En janvier 2020, Didier Guillaume, alors ministre de l’Agriculture, annonçait un renforcement des sanctions en cas de non-respect de la réglementation européenne sur les transports pour le premier semestre 2020. Près de trois ans plus tard, rien n’a été mis en place par ses successeurs (Julien Denormandie puis Marc Fesneau).

À la même époque, Didier Guillaume promettait d’imposer pour le transport maritime un registre et des conditions d’enregistrement des températures. Depuis, le décret se fait attendre.

Les nombreuses enquêtes de Welfarm, comme par exemple le « scandale des taurillons » en septembre dernier, prouvent pourtant qu’il est urgent d’encadrer les exportations d’animaux vivants, qui sont sources de grandes souffrances (manque d’accès en plein air, fortes densités, canicules, etc.). Welfarm appelle à leur interdiction pure et simple et attend du gouvernement une concrétisation ambitieuse des annonces de 2020.

Plan filières : la « montée en gamme » annoncée par le président en 2017 n’a pas eu lieu

Le 11 octobre 2017, le président de la République a demandé aux interprofessions d’élaborer des plans de développement et de transformation des filières agricoles et agroalimentaires avec « des objectifs de montée en gamme sur la bio, sur les signes de qualité » et des « objectifs environnementaux et sociétaux ». Si les plans par filière ont bien vu le jour, certains objectifs annoncés sont loin d’avoir été atteints.
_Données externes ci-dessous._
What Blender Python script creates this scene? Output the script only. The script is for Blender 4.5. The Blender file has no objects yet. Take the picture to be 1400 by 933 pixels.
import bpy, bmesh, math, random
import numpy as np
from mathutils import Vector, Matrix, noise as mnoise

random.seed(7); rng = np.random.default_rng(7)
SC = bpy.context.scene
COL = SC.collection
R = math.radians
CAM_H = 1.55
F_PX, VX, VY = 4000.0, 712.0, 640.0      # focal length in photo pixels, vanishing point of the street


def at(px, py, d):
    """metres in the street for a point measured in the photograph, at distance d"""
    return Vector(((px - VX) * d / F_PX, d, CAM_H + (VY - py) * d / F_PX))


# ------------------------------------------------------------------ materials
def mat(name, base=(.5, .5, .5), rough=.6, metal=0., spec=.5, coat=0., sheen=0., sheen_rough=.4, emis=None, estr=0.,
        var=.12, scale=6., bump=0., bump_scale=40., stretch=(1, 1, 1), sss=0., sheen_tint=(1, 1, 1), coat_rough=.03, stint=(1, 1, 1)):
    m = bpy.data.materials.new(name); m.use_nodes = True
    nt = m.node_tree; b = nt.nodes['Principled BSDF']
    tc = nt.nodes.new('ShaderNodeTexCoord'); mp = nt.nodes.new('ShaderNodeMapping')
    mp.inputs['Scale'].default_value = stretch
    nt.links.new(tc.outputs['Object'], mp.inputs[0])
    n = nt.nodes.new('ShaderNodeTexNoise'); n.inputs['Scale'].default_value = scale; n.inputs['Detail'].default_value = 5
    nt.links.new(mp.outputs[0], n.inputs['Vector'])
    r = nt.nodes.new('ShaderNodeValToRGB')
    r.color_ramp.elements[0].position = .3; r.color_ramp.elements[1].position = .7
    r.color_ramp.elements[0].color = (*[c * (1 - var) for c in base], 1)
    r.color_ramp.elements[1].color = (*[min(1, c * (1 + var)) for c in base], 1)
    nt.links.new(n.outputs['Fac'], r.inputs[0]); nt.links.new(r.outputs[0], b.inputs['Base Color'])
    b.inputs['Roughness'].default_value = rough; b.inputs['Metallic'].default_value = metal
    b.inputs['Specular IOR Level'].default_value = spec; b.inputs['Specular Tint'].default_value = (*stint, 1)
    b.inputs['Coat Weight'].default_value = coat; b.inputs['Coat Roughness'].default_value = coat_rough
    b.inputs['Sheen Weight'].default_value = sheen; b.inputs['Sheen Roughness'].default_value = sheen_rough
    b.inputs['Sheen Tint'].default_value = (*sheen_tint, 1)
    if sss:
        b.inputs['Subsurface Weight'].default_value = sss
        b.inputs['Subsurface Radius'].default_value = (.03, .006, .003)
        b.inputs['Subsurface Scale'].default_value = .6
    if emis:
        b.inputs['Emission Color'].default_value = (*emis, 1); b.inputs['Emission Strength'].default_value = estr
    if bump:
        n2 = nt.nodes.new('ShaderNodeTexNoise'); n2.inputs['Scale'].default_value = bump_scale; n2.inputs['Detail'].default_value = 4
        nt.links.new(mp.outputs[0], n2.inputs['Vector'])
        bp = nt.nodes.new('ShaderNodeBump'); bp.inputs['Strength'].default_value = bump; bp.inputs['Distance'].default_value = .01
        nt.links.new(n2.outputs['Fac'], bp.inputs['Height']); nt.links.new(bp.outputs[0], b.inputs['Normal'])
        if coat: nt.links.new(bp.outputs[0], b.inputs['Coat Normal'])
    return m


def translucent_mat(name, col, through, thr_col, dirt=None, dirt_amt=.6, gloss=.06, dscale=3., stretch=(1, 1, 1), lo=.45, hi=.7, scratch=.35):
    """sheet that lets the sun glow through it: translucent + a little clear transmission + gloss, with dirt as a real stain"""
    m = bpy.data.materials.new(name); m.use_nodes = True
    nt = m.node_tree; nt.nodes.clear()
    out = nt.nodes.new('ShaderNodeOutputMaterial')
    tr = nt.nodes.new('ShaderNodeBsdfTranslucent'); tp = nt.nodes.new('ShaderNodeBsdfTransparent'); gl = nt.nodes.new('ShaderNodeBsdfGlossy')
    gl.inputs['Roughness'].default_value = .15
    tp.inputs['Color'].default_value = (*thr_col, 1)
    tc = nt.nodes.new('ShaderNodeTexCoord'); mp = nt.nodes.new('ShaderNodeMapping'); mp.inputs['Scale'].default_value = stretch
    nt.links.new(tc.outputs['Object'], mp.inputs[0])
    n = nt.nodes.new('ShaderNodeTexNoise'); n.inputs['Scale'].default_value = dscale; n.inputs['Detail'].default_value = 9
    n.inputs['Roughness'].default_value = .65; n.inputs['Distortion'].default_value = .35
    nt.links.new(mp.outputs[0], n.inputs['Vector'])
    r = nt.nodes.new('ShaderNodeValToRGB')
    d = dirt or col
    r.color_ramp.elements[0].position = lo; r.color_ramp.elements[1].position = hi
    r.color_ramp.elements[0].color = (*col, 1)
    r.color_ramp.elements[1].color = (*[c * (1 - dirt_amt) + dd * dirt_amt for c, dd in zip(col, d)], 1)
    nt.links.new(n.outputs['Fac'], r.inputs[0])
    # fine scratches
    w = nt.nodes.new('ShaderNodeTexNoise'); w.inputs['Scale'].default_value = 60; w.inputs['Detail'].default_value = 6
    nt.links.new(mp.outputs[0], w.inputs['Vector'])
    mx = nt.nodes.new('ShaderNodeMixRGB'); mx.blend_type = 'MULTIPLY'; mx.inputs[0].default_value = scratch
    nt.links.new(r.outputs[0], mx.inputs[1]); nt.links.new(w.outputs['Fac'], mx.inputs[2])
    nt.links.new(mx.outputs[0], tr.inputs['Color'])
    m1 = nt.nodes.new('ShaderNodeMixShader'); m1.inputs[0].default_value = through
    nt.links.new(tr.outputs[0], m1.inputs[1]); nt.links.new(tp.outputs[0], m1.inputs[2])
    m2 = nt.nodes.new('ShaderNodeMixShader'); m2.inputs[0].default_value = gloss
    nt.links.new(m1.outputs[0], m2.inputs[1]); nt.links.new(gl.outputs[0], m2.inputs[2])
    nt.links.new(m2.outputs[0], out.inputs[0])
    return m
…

La loi EGAlim de 2018 obligeait le gouvernement à évaluer ces derniers sur le volet bien-être animal. À l’instar du dossier transport, ce rapport est toujours en attente.

La France parmi les mauvais élèves de l’Union européenne

L’Espagne a décidé en août de rendre systématiquement obligatoire la vidéosurveillance dans les abattoirs, une première en Europe. En France, les avancées sont bien maigres sur le sujet, pourtant une promesse électorale du candidat Emmanuel Macron en… 2017.

En 2022, le Luxembourg et l’Allemagne ont interdit l’exportation d’animaux vivants à destination des pays tiers. La France est loin de prendre ce chemin. En juillet, 14 ministres de l’Agriculture de l’UE ont apporté leur soutien à une révision de la législation sur les transports dans l’UE allant dans le sens d’une meilleure protection des animaux. Le ministre français, Marc Fesneau, n’en fait pas partie.

« Je prends (…) l’engagement qu’il soit interdit d’ici 2022 de vendre des œufs de poules élevées en batterie. », promettait Emmanuel Macron en 2017 alors qu’il n’était que candidat à la fonction suprême. Pourtant, alors même que l’élevage de poules en cage doit bien être interdit à l’horizon 2027 à la suite du succès de l’initiative citoyenne européenne #EndTheCageAge qui avait reçu 1,4 million de signatures, des dérogations béantes sont prévues par le gouvernement français. Le Danemark, l’Autriche et l’Allemagne, eux, ont déjà appliqué cette interdiction.

Révision de la législation européenne sur le bien-être animal en 2023 : un tournant historique ?

Dans le cadre de la stratégie « De la Ferme à la Table » de l’UE, la Commission s’est engagée à réviser la législation européenne actuelle en matière de protection animale d’ici fin 2023. L’objectif est d’améliorer la prise en compte du bien-être animal et d’élargir le champ d’application de la législation, en l’alignant sur les dernières recherches scientifiques, les priorités politiques actuelles et les attentes du public, tout en rendant la législation plus facile à appliquer.

Welfarm est bien sûr mobilisée pour que soit saisie cette opportunité historique de faire bénéficier de lois de protection spécifiques à des espèces animales qui n’en ont actuellement aucune. Une des priorités de l’association sera également de faire encadrer de manière beaucoup plus stricte le transport d’animaux vivants (par bateaux ou par bétaillères) afin que ne puissent plus se reproduire les trop nombreux cas d’abus (faim, soif, surmortalités, etc.) reconnus lors de précédentes enquêtes.